— Task —
Return, word for word, every line that follows.

## Begin Data block

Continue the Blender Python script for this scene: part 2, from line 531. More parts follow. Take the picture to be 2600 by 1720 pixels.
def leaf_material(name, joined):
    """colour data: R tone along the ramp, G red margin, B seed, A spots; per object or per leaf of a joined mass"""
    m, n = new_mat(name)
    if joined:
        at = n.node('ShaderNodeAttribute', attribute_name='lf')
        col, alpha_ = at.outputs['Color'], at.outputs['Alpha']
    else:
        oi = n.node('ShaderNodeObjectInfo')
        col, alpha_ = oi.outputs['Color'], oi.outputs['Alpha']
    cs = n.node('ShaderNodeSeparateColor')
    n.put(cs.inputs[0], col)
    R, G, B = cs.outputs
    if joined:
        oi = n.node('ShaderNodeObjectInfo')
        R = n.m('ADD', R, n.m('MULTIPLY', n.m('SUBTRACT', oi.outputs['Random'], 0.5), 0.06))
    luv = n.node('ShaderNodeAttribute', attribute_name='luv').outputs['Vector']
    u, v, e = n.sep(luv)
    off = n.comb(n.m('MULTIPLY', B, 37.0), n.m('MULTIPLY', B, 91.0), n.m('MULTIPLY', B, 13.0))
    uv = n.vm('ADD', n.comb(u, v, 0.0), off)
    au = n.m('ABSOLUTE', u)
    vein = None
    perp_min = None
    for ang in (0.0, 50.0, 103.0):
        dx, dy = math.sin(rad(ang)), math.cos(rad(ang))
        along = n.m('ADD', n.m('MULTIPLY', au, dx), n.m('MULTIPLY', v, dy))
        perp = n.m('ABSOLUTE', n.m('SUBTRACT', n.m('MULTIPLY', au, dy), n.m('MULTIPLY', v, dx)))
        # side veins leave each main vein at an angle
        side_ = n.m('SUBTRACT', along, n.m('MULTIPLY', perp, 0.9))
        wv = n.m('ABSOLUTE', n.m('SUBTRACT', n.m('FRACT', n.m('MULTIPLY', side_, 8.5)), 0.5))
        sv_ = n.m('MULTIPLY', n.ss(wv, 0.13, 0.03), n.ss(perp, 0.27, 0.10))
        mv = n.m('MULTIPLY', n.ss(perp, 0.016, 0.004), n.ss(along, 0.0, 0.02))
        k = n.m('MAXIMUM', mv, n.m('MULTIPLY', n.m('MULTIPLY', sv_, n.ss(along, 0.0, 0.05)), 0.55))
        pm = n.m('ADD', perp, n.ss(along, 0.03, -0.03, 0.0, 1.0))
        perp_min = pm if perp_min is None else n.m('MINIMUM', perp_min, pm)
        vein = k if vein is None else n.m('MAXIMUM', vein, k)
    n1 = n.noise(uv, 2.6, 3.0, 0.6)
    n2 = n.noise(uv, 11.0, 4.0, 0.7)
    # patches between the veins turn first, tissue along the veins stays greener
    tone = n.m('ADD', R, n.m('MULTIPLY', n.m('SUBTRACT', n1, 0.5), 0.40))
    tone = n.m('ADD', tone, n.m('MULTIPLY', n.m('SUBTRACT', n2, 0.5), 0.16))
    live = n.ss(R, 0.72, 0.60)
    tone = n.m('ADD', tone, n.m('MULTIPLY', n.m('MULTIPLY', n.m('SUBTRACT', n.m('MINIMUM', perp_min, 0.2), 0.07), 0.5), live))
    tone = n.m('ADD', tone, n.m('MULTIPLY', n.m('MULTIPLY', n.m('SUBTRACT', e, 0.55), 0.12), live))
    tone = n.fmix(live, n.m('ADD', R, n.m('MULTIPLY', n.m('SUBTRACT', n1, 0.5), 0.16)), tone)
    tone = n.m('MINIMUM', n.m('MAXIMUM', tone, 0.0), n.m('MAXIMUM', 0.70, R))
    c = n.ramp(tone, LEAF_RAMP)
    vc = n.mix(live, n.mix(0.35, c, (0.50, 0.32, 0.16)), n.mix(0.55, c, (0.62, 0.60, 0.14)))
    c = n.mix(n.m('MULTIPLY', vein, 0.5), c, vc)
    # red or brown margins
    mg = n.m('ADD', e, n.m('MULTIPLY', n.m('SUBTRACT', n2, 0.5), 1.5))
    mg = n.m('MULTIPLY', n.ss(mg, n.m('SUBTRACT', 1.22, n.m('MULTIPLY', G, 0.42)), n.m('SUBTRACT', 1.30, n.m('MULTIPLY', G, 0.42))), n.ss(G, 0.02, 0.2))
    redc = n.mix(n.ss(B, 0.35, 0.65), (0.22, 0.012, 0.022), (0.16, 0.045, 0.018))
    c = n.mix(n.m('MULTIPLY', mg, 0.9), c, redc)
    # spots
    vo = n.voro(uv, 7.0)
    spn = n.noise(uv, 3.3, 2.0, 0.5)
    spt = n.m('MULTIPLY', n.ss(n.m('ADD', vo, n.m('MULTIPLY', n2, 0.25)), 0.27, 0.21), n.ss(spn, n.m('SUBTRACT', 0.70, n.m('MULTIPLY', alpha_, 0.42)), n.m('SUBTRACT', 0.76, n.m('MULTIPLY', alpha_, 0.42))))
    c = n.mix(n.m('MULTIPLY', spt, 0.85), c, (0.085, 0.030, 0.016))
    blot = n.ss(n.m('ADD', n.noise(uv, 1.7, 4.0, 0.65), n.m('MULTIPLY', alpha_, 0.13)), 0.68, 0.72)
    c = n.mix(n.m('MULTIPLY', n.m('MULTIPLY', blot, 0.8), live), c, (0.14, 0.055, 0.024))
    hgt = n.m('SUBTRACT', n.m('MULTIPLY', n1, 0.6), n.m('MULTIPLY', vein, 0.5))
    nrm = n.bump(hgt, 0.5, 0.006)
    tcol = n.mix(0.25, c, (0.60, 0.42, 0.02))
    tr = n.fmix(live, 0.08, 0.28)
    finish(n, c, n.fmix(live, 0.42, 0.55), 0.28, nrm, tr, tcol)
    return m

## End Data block

— Completed task —
Continue the Blender Python script for this scene: part 2, from line 531. More parts follow. Take the picture to be 2600 by 1720 pixels.
def leaf_material(name, joined):
    """colour data: R tone along the ramp, G red margin, B seed, A spots; per object or per leaf of a joined mass"""
    m, n = new_mat(name)
    if joined:
        at = n.node('ShaderNodeAttribute', attribute_name='lf')
        col, alpha_ = at.outputs['Color'], at.outputs['Alpha']
    else:
        oi = n.node('ShaderNodeObjectInfo')
        col, alpha_ = oi.outputs['Color'], oi.outputs['Alpha']
    cs = n.node('ShaderNodeSeparateColor')
    n.put(cs.inputs[0], col)
    R, G, B = cs.outputs
    if joined:
        oi = n.node('ShaderNodeObjectInfo')
        R = n.m('ADD', R, n.m('MULTIPLY', n.m('SUBTRACT', oi.outputs['Random'], 0.5), 0.06))
    luv = n.node('ShaderNodeAttribute', attribute_name='luv').outputs['Vector']
    u, v, e = n.sep(luv)
    off = n.comb(n.m('MULTIPLY', B, 37.0), n.m('MULTIPLY', B, 91.0), n.m('MULTIPLY', B, 13.0))
    uv = n.vm('ADD', n.comb(u, v, 0.0), off)
    au = n.m('ABSOLUTE', u)
    vein = None
    perp_min = None
    for ang in (0.0, 50.0, 103.0):
        dx, dy = math.sin(rad(ang)), math.cos(rad(ang))
        along = n.m('ADD', n.m('MULTIPLY', au, dx), n.m('MULTIPLY', v, dy))
        perp = n.m('ABSOLUTE', n.m('SUBTRACT', n.m('MULTIPLY', au, dy), n.m('MULTIPLY', v, dx)))
        # side veins leave each main vein at an angle
        side_ = n.m('SUBTRACT', along, n.m('MULTIPLY', perp, 0.9))
        wv = n.m('ABSOLUTE', n.m('SUBTRACT', n.m('FRACT', n.m('MULTIPLY', side_, 8.5)), 0.5))
        sv_ = n.m('MULTIPLY', n.ss(wv, 0.13, 0.03), n.ss(perp, 0.27, 0.10))
        mv = n.m('MULTIPLY', n.ss(perp, 0.016, 0.004), n.ss(along, 0.0, 0.02))
        k = n.m('MAXIMUM', mv, n.m('MULTIPLY', n.m('MULTIPLY', sv_, n.ss(along, 0.0, 0.05)), 0.55))
        pm = n.m('ADD', perp, n.ss(along, 0.03, -0.03, 0.0, 1.0))
        perp_min = pm if perp_min is None else n.m('MINIMUM', perp_min, pm)
        vein = k if vein is None else n.m('MAXIMUM', vein, k)
    n1 = n.noise(uv, 2.6, 3.0, 0.6)
    n2 = n.noise(uv, 11.0, 4.0, 0.7)
    # patches between the veins turn first, tissue along the veins stays greener
    tone = n.m('ADD', R, n.m('MULTIPLY', n.m('SUBTRACT', n1, 0.5), 0.40))
    tone = n.m('ADD', tone, n.m('MULTIPLY', n.m('SUBTRACT', n2, 0.5), 0.16))
    live = n.ss(R, 0.72, 0.60)
    tone = n.m('ADD', tone, n.m('MULTIPLY', n.m('MULTIPLY', n.m('SUBTRACT', n.m('MINIMUM', perp_min, 0.2), 0.07), 0.5), live))
    tone = n.m('ADD', tone, n.m('MULTIPLY', n.m('MULTIPLY', n.m('SUBTRACT', e, 0.55), 0.12), live))
    tone = n.fmix(live, n.m('ADD', R, n.m('MULTIPLY', n.m('SUBTRACT', n1, 0.5), 0.16)), tone)
    tone = n.m('MINIMUM', n.m('MAXIMUM', tone, 0.0), n.m('MAXIMUM', 0.70, R))
    c = n.ramp(tone, LEAF_RAMP)
    vc = n.mix(live, n.mix(0.35, c, (0.50, 0.32, 0.16)), n.mix(0.55, c, (0.62, 0.60, 0.14)))
    c = n.mix(n.m('MULTIPLY', vein, 0.5), c, vc)
    # red or brown margins
    mg = n.m('ADD', e, n.m('MULTIPLY', n.m('SUBTRACT', n2, 0.5), 1.5))
    mg = n.m('MULTIPLY', n.ss(mg, n.m('SUBTRACT', 1.22, n.m('MULTIPLY', G, 0.42)), n.m('SUBTRACT', 1.30, n.m('MULTIPLY', G, 0.42))), n.ss(G, 0.02, 0.2))
    redc = n.mix(n.ss(B, 0.35, 0.65), (0.22, 0.012, 0.022), (0.16, 0.045, 0.018))
    c = n.mix(n.m('MULTIPLY', mg, 0.9), c, redc)
    # spots
    vo = n.voro(uv, 7.0)
    spn = n.noise(uv, 3.3, 2.0, 0.5)
    spt = n.m('MULTIPLY', n.ss(n.m('ADD', vo, n.m('MULTIPLY', n2, 0.25)), 0.27, 0.21), n.ss(spn, n.m('SUBTRACT', 0.70, n.m('MULTIPLY', alpha_, 0.42)), n.m('SUBTRACT', 0.76, n.m('MULTIPLY', alpha_, 0.42))))
    c = n.mix(n.m('MULTIPLY', spt, 0.85), c, (0.085, 0.030, 0.016))
    blot = n.ss(n.m('ADD', n.noise(uv, 1.7, 4.0, 0.65), n.m('MULTIPLY', alpha_, 0.13)), 0.68, 0.72)
    c = n.mix(n.m('MULTIPLY', n.m('MULTIPLY', blot, 0.8), live), c, (0.14, 0.055, 0.024))
    hgt = n.m('SUBTRACT', n.m('MULTIPLY', n1, 0.6), n.m('MULTIPLY', vein, 0.5))
    nrm = n.bump(hgt, 0.5, 0.006)
    tcol = n.mix(0.25, c, (0.60, 0.42, 0.02))
    tr = n.fmix(live, 0.08, 0.28)
    finish(n, c, n.fmix(live, 0.42, 0.55), 0.28, nrm, tr, tcol)
    return m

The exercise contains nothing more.